Комната графини четвертой картины представляет собой дворцовый будуар. Здесь мы видим и настоящий плафон, а не условные плафоны комнаты Лизы и игорного дома, и живописные вставки на верхних панелях, изображающие руины. По сути, дом графини оказывается дворцом, итогом XVIII века, в самой сценографии происходит прощание с этим веком благодаря эстетике руин. Похороны графини оказываются и похоронами XVIII века, вопреки либретто, где графиня должна мимикой и жестами выражать свой испуг перед Германном. У Пушкина графиня просто молчит, и поэтому символика руин, безмолвного прошлого, оказывается очень пушкинской по мысли. Отметим, что Добужинский вполне следовал тому эстетическому освоению екатерининского барокко, которое было разработано художниками «Мира искусства», где именно пышность одежд должна была соответствовать и интерьеру зданий, и экстерьеру, и парковым решениям. Так, узор платья графини на рисунке Добужинского близок кашмирскому огурцу, который был введен в моду позднее, императрицей Жозефиной, но который вообще имеет параллели в ориентализме узоров конца XVIII века. Этот узор также напоминает об узорах цветников дворцовых партеров, каноническая форма которых принадлежит регулярным паркам. Тем самым, этот несколько провокационный узор оказывается частью большого образа всего XVIII века, завершая мысль Пушкина об особой жанровой рамке этого времени, отличающейся от жанровой рамки нового романа.
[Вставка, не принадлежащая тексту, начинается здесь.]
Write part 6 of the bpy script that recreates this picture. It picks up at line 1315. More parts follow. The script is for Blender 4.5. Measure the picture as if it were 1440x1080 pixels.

В 1930 году в Каунасе ставится «Борис Годунов». Театр к тому времени стал амбициознее, думал о международных гастролях и иногда добивался в этих замыслах успеха: так, в 1935 году состоялись гастроли в Монте-Карло, и Добужинский получил множество новых заданий. Сценографической рамкой всех сцен стала имитация двойного оконного свода с замковым камнем, на котором было изображено Всевидящее око в треугольнике. Тем самым стилизация древнерусского искусства, распространенная как раз в псевдорусском стиле предреволюционного времени, оказалась носителем мысли об историческом фатуме, пушкинской мысли о беспорядочности судьбы и о всеведении Божием, которую и можно назвать основной мыслью пьесы. Пушкин немало думал о комическом провале Григория Отрепьева, который хотел быть человеком судьбы, тогда как для Мусоргского это исключительно трагическая пьеса о душевных терзаниях Бориса Годунова, который оказывается всегда один на один с другими голосами, такими как голос юродивого, а не внутри исторического потока, всегда неизбежно многолюдного.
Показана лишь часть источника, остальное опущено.